Scan the records below. List lines holding "parts".

== GIVEN ENTRIES ==
— begin —
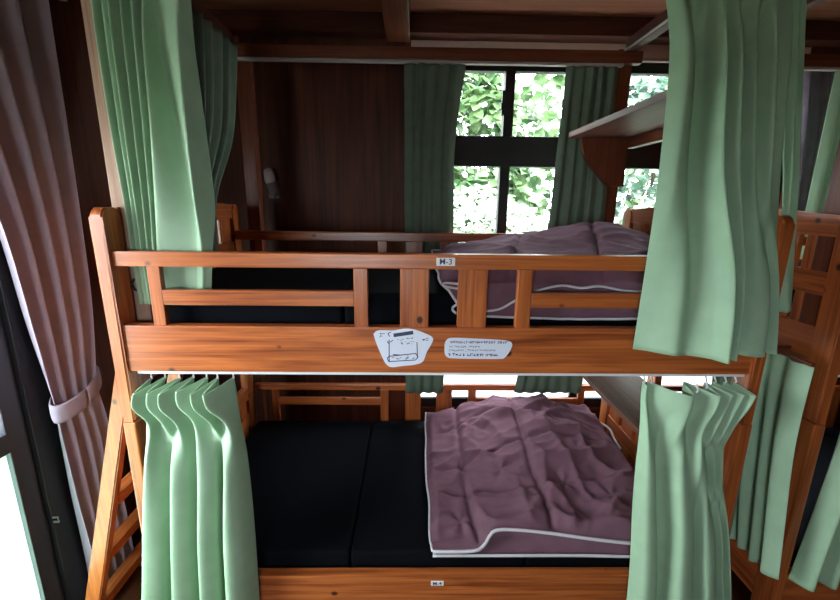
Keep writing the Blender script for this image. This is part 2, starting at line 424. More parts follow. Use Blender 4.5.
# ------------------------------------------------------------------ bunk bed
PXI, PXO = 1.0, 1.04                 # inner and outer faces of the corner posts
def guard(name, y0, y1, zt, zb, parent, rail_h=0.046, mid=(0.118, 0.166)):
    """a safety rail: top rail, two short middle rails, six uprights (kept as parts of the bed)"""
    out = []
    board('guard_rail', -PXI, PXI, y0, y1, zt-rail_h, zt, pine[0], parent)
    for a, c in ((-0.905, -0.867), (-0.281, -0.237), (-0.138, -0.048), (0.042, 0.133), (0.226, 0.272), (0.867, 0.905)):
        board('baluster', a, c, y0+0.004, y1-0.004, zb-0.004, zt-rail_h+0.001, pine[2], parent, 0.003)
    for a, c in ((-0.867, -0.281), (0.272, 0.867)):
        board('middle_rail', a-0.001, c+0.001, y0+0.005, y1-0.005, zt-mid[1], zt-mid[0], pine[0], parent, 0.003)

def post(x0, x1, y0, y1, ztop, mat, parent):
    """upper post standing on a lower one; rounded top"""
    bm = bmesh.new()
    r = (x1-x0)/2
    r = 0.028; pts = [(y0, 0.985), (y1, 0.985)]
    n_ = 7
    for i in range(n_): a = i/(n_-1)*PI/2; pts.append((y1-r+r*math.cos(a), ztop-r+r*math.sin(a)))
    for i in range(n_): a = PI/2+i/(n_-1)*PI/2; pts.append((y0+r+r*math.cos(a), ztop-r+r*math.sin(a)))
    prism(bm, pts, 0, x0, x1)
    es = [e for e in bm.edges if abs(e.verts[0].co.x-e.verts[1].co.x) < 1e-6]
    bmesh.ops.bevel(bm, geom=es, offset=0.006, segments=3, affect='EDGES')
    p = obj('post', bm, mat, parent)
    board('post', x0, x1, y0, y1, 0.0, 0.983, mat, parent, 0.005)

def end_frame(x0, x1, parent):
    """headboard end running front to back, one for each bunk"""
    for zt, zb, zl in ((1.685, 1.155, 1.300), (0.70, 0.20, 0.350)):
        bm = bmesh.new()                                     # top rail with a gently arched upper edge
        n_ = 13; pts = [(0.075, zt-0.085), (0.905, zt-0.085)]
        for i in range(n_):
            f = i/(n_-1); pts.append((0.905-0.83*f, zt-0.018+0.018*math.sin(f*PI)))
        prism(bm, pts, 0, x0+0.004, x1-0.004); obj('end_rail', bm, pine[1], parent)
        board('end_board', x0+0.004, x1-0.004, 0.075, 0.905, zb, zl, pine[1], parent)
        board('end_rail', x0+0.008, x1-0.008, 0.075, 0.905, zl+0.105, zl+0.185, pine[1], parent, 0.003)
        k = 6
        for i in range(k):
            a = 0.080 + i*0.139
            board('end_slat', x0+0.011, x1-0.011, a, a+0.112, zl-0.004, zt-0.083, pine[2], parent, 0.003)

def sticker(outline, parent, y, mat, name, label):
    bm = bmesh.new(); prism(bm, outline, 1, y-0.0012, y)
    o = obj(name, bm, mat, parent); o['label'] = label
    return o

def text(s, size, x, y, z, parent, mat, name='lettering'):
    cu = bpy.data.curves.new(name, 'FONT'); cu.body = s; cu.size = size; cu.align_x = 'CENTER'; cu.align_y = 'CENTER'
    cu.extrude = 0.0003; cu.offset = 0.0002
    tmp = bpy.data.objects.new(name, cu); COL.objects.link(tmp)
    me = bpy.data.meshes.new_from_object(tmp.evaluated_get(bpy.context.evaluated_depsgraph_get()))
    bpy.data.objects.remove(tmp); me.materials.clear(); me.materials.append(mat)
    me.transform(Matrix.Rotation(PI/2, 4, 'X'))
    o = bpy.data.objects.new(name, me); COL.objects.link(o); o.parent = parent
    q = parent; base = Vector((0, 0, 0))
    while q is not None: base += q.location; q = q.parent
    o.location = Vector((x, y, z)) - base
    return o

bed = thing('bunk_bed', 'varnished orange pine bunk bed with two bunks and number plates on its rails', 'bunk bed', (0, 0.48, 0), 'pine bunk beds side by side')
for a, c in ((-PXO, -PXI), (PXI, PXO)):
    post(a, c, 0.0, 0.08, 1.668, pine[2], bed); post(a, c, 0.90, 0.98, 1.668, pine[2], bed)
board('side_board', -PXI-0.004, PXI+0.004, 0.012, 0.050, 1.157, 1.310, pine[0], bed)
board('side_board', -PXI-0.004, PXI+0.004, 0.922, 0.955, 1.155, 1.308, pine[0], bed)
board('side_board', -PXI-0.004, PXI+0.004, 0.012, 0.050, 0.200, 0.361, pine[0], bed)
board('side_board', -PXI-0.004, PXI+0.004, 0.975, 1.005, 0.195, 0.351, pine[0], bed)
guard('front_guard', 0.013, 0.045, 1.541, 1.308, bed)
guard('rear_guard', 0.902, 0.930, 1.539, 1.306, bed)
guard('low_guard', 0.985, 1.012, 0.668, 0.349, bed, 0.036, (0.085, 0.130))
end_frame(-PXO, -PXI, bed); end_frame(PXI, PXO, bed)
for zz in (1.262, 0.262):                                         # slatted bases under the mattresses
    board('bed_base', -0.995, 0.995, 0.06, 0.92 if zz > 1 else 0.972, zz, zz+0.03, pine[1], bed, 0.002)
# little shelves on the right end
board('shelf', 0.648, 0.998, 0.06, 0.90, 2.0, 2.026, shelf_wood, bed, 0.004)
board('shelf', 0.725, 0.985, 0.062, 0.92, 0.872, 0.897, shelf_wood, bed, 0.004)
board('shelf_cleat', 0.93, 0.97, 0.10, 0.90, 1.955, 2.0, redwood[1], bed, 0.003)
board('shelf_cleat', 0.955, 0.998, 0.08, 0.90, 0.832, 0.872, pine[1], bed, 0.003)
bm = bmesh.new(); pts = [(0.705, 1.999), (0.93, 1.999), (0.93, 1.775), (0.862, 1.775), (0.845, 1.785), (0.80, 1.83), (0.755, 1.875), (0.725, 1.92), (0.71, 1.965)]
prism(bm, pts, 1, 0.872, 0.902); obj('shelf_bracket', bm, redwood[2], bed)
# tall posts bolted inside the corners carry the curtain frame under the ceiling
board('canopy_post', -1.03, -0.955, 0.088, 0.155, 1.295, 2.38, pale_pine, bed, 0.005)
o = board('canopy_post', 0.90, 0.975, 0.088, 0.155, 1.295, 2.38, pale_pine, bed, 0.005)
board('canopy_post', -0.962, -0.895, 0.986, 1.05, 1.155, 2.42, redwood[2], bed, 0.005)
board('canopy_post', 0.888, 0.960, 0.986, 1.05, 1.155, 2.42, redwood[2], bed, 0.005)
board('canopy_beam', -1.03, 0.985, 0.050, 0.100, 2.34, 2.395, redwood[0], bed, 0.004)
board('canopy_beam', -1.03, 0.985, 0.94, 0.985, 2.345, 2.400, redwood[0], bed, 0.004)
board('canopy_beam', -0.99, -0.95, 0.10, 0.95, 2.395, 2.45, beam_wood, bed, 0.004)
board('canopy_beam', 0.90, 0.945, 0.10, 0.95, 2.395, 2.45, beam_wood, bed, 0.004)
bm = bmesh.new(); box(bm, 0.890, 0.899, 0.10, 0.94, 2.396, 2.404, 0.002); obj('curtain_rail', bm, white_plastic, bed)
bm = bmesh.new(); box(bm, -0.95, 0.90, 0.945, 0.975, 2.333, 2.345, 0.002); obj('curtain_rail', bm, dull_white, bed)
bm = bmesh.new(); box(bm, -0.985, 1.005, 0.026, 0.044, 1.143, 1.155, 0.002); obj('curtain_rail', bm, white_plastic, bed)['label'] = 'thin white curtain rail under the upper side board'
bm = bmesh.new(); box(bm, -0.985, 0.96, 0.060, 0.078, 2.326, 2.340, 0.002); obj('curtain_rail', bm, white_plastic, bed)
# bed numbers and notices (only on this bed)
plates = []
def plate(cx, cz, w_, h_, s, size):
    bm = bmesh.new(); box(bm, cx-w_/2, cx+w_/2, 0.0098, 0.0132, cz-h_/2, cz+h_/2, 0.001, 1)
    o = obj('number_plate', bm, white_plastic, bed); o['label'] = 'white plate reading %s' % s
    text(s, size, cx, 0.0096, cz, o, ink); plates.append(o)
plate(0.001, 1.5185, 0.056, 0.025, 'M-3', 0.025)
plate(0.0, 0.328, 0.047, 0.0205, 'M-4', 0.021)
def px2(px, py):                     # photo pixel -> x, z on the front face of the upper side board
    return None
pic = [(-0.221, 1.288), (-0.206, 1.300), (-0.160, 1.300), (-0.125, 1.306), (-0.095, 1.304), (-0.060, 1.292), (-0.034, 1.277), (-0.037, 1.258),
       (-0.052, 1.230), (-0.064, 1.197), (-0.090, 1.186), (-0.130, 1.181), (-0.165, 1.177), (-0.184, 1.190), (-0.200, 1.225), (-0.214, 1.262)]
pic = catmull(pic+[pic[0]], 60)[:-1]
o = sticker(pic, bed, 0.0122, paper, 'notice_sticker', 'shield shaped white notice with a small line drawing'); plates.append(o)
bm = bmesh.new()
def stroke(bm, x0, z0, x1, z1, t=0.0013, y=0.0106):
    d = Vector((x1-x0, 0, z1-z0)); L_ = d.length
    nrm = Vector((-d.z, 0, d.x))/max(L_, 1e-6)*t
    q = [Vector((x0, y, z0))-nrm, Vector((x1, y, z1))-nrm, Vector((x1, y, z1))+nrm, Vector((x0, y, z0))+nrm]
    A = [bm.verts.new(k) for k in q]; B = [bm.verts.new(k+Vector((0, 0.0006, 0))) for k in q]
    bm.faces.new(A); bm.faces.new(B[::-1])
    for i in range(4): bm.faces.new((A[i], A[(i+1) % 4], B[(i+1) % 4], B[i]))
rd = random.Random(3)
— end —
— begin —
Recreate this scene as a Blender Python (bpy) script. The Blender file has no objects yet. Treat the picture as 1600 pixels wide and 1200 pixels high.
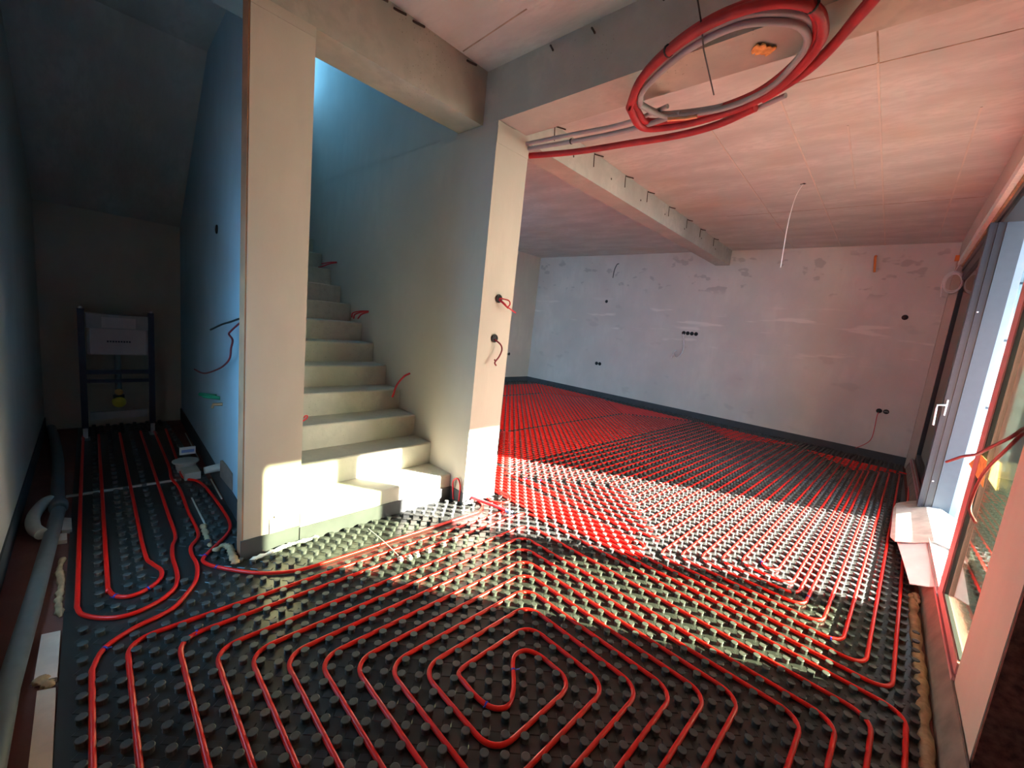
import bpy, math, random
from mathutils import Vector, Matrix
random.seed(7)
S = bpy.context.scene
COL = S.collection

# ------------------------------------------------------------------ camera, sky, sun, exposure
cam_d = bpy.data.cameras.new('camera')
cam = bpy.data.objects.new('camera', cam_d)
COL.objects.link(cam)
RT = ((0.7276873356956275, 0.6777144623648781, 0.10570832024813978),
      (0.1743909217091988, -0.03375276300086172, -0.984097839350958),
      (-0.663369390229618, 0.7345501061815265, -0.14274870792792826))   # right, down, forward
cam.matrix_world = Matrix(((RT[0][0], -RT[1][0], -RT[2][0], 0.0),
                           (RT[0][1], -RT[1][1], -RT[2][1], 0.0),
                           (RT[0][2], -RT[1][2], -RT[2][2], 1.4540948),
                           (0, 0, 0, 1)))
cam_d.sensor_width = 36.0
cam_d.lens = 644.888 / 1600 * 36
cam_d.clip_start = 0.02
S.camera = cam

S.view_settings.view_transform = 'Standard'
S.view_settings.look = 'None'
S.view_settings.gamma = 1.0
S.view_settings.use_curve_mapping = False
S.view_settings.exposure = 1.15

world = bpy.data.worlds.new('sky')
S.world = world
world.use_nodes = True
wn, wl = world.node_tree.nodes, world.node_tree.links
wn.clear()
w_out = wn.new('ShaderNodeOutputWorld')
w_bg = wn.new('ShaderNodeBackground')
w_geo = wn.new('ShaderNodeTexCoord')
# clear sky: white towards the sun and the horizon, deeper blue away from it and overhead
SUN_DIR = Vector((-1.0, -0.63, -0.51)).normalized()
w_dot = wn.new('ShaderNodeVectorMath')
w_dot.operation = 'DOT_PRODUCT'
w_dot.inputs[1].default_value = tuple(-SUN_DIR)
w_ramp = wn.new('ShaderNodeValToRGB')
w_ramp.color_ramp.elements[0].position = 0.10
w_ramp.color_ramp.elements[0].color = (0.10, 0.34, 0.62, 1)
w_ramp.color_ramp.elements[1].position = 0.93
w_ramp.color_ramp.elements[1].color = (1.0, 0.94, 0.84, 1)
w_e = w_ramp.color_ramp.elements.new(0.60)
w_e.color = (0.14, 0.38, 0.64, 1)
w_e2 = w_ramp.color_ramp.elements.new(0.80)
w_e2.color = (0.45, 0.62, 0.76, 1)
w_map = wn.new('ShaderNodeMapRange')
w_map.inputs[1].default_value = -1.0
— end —
== RESPONSE FOR THIS EXERCISE ==
Keep writing the Blender script for this image. This is part 2, starting at line 424. More parts follow. Use Blender 4.5.
    """a safety rail: top rail, two short middle rails, six uprights (kept as parts of the bed)"""